Para o MC, é essa tradição da Vai-Vai que incomoda as pessoas. “Quando vêem um monte de pretos subindo a Av. Nove de Julho, entrando no busão, indo pra lá, digamos assim, a Vai-Vai deixa o preto mais imponente, eleva sua autoestima. A gente ama pertencer ao quilombo. Essa repressão acontece porque nós pretos somos alvos constantes da sociedade, estamos no centro de São Paulo, disputando a territorialidade com a colônia italiana. Dependendo de onde estiveremos nos aquilombando, a repressão é diferente”, analisa.
Di Função acredita que o grande ‘lance’ do desfile foi trazer as pessoas para a reflexão sobre o extermínio da juventude preta e pobre, que sempre foi uma proposta do hip hop. “A letalidade da polícia e das forças de segurança tem aumentado em todos os estados. Então, o que foi colocado na avenida é um episódio pontual, mas a crítica vem há décadas. O hip hop sempre coloca o dedo na ferida, fala do extermínio de corpos pretos, do encarceramento, da necropolítica, do racismo ambiental, não para atacar, mas para trazer as pessoas à reflexão”, diz.
O sambista e sociólogo Tadeu Augusto Matheus, o T-Kaçula, doutorando em Mudança Social e Participação Política pela Universidade de São Paulo (USP), faz uma análise histórica da reação da polícia ao desfile da Vai-Vai. “Desde a colônia, todas as manifestações afros foram reprimidas, e o que a gente tem ainda, na realidade, é que quem está no poder político são herdeiros desses colonizadores. Eles aprenderam com os seus antepassados que é importante reprimir para que não percam o protagonismo do poder político e econômico no Brasil.
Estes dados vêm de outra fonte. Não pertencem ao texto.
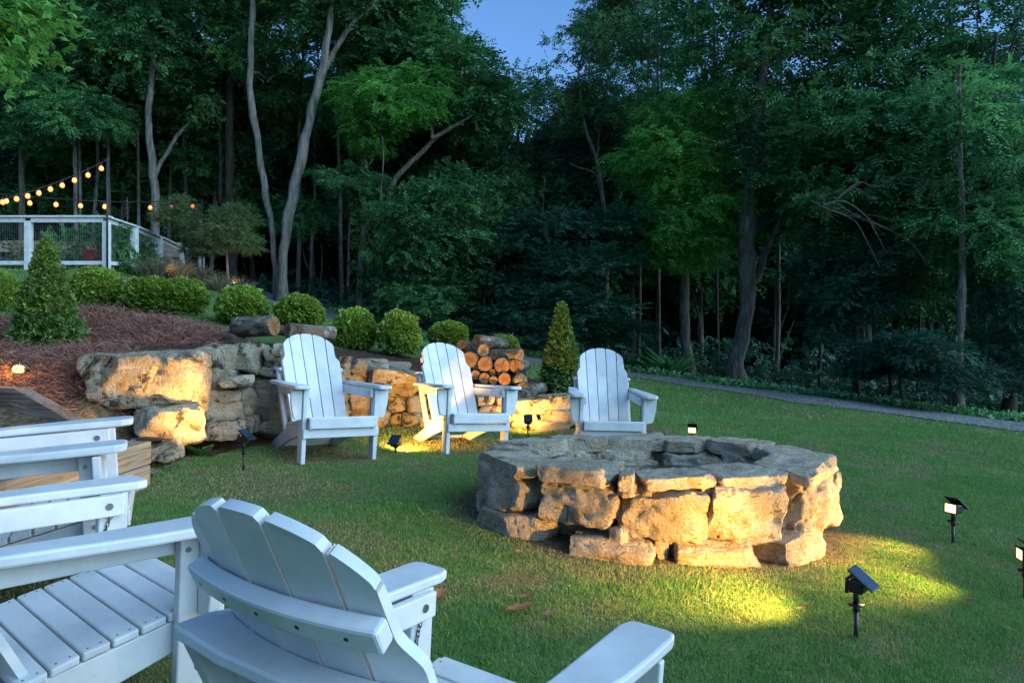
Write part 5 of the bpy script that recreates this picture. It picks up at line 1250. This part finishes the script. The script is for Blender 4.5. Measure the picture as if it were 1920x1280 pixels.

Outro aspecto é compreender que nesse mesmo Estado, que se apresenta como democrático e que às vezes versa sobre a própria Constituição brasileira, não temos liberdade de expressão. E um terceiro aspecto é que quando você tem esses irmãos dialogando de perto, ou seja, o samba e o hip hop, junta forças históricas para amplificar a denúncia contra as mazelas colocadas pelo Estado repressor sobre corpos pretos, isso causa medo em quem está na gestão fazendo a repressão, porque são vozes que chegam às massas”, avalia.
Ele diz não há nada de contraditório quando a Vai-Vai traz esse tema para debater e denuncia o que nós vivemos hoje em São Paulo, é uma denúncia para a grande massa e não tem como maquiar o genocídio que aconteceu no Carandiru, tanto quanto esse que está em curso aqui em São Paulo: “é a polícia mais violenta, mais letal que a gente tem no Brasil. Então, há uma grande mobilização desses brancos que estão no poder, porque eles sabem que quando a verdade vem à tona, eles são colocados em uma visibilidade muito ruim para a própria imagem”.
Kaçula lembra que a Vai-ai também está passando por um processo de expropriação e sendo expulsa do Bixiga pelo projeto de gentrificação. A quadra foi retirada de lá pelo governo do Estado para instalar uma estação de metrô. “Nós sabemos que há também um processo todo de higienização étnica. Eu uso muito esse termo no meu livro Casa Verde, Uma Pequena África Paulistana, porque a expulsão da população preta do centro da cidade de São Paulo, dos territórios historicamente conhecidos como territórios negros, também é programada.